[Begin]
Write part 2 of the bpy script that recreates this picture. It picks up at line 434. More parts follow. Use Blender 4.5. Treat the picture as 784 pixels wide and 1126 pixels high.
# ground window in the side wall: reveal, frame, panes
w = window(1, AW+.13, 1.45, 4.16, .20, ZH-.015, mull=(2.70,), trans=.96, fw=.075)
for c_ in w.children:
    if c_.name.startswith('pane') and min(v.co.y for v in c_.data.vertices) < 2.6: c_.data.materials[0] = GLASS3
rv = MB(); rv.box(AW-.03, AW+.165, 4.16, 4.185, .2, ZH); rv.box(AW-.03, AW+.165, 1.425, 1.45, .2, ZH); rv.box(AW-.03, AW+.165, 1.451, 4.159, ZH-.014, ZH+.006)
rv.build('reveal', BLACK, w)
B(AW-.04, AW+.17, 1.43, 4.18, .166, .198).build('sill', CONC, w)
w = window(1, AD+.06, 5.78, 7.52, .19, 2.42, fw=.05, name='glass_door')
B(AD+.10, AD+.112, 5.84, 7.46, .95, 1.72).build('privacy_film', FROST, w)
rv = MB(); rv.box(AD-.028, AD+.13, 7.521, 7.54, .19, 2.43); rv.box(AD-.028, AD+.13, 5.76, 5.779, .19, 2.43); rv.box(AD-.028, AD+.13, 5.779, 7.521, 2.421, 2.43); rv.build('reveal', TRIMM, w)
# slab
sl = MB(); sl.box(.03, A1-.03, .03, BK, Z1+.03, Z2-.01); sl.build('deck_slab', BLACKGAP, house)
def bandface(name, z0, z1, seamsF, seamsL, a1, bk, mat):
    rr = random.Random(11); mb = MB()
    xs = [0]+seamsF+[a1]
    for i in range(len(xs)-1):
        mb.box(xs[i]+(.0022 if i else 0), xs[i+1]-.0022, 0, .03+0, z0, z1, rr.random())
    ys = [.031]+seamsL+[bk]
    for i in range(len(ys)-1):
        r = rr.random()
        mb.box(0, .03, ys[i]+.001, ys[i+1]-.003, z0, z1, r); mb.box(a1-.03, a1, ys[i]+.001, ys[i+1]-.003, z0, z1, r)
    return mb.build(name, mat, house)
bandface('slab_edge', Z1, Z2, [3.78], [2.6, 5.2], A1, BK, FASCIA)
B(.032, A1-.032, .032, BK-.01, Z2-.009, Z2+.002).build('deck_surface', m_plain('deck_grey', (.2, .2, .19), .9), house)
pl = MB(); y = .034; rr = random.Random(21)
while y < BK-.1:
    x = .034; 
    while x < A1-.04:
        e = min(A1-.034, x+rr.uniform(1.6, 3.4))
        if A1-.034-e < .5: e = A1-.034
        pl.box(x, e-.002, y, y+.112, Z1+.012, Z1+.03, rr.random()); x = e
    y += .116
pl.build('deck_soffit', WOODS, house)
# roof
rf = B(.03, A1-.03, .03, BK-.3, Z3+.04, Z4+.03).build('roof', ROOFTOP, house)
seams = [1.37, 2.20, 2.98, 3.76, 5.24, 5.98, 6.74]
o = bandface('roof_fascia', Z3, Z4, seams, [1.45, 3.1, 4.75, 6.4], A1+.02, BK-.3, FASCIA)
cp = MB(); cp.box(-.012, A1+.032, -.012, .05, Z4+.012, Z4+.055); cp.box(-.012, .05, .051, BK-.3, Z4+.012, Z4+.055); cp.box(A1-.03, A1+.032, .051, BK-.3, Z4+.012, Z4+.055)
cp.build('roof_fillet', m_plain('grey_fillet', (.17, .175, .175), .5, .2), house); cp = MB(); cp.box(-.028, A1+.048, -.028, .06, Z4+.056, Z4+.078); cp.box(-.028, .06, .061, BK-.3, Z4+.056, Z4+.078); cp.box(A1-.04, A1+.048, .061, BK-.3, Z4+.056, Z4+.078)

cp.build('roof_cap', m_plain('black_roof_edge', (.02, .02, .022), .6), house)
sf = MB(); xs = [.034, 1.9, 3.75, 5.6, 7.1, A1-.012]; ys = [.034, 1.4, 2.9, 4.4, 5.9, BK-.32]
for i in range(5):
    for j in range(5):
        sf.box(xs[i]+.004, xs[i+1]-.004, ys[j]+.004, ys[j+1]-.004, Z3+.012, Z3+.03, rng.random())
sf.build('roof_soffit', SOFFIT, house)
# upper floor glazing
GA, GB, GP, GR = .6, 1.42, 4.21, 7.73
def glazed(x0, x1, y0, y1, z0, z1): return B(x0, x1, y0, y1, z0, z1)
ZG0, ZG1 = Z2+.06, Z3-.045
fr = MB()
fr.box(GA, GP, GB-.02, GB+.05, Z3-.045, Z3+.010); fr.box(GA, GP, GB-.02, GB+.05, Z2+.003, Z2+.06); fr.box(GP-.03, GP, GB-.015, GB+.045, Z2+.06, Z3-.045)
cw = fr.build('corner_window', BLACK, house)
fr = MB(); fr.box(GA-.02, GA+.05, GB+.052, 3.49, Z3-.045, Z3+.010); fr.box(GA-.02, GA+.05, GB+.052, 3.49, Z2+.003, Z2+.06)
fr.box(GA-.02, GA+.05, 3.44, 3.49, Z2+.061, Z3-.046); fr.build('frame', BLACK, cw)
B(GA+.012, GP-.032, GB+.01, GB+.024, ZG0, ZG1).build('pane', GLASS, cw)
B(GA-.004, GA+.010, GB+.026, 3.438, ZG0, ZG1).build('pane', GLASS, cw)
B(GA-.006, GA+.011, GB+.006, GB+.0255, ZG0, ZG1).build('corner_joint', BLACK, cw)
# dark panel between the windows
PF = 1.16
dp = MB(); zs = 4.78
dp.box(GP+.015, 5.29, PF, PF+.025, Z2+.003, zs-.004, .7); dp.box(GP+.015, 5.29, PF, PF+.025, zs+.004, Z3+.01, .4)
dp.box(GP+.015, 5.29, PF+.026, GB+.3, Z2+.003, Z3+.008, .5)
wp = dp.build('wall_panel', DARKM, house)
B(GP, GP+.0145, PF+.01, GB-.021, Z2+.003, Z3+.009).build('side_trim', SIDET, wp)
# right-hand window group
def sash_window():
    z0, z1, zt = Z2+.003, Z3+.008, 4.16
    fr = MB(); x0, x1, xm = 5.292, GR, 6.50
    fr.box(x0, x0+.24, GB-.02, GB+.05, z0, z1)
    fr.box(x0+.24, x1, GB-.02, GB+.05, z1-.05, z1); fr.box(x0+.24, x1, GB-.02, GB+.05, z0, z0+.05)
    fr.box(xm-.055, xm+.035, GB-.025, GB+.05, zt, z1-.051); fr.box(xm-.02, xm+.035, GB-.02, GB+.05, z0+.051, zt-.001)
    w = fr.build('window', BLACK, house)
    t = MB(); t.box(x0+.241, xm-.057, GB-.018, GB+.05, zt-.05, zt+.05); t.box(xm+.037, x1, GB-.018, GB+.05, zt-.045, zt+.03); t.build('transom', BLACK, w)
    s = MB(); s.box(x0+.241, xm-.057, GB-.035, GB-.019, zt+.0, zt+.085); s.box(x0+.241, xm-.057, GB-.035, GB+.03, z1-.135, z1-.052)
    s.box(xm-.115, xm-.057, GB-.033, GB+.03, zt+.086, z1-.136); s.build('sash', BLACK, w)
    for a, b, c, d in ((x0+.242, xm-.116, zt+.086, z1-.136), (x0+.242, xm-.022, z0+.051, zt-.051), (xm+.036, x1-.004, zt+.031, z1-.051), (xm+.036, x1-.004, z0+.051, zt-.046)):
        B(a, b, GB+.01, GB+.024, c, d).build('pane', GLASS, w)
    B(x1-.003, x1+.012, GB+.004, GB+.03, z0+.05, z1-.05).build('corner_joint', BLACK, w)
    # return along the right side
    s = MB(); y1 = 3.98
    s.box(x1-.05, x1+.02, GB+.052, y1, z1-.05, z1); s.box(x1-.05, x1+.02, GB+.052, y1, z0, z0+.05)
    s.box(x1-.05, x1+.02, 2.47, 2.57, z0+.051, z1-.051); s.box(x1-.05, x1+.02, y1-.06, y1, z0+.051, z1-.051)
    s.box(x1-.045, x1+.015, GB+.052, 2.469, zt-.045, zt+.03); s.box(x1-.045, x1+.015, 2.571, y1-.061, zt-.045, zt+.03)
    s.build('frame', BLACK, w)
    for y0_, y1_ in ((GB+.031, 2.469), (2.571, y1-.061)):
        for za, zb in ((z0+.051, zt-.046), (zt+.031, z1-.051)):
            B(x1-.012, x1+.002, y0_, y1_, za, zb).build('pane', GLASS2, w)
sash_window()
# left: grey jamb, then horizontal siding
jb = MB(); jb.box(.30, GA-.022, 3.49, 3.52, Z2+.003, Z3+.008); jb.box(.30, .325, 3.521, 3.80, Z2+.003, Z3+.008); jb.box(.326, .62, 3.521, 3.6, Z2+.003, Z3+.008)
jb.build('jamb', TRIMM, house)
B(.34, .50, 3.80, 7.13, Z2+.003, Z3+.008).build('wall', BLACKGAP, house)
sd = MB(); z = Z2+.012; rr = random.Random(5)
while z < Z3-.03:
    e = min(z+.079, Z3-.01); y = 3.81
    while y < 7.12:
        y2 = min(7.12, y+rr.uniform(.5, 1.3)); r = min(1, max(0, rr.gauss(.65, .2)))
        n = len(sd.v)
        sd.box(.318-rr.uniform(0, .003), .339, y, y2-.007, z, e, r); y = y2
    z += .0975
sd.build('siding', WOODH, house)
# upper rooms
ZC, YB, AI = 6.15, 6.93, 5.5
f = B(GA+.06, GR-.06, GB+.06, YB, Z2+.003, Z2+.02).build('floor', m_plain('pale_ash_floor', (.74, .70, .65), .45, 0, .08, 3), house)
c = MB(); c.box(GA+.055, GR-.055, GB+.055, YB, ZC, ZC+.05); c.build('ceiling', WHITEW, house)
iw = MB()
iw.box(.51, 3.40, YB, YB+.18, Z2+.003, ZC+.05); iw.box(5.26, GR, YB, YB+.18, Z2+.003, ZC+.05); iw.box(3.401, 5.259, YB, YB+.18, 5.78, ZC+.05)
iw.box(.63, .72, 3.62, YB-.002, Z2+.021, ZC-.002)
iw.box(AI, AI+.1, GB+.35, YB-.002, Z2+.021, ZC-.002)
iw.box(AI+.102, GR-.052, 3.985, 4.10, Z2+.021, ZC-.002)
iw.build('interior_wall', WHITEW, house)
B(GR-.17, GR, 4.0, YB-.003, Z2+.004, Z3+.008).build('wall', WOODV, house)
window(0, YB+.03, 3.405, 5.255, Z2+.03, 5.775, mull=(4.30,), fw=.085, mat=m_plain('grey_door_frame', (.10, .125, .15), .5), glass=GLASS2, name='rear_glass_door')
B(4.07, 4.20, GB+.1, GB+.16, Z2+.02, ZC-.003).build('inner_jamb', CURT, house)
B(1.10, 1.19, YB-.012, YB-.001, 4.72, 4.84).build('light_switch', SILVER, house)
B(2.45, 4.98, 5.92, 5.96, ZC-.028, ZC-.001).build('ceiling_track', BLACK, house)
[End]
**Work to complete**
Set out exactly the run of lines that begins at the line holding "sd.build('siding', WOODH, house)" and ends at the last line of the data.

**Exercise result**
sd.build('siding', WOODH, house)
# upper rooms
ZC, YB, AI = 6.15, 6.93, 5.5
f = B(GA+.06, GR-.06, GB+.06, YB, Z2+.003, Z2+.02).build('floor', m_plain('pale_ash_floor', (.74, .70, .65), .45, 0, .08, 3), house)
c = MB(); c.box(GA+.055, GR-.055, GB+.055, YB, ZC, ZC+.05); c.build('ceiling', WHITEW, house)
iw = MB()
iw.box(.51, 3.40, YB, YB+.18, Z2+.003, ZC+.05); iw.box(5.26, GR, YB, YB+.18, Z2+.003, ZC+.05); iw.box(3.401, 5.259, YB, YB+.18, 5.78, ZC+.05)
iw.box(.63, .72, 3.62, YB-.002, Z2+.021, ZC-.002)
iw.box(AI, AI+.1, GB+.35, YB-.002, Z2+.021, ZC-.002)
iw.box(AI+.102, GR-.052, 3.985, 4.10, Z2+.021, ZC-.002)
iw.build('interior_wall', WHITEW, house)
B(GR-.17, GR, 4.0, YB-.003, Z2+.004, Z3+.008).build('wall', WOODV, house)
window(0, YB+.03, 3.405, 5.255, Z2+.03, 5.775, mull=(4.30,), fw=.085, mat=m_plain('grey_door_frame', (.10, .125, .15), .5), glass=GLASS2, name='rear_glass_door')
B(4.07, 4.20, GB+.1, GB+.16, Z2+.02, ZC-.003).build('inner_jamb', CURT, house)
B(1.10, 1.19, YB-.012, YB-.001, 4.72, 4.84).build('light_switch', SILVER, house)
B(2.45, 4.98, 5.92, 5.96, ZC-.028, ZC-.001).build('ceiling_track', BLACK, house)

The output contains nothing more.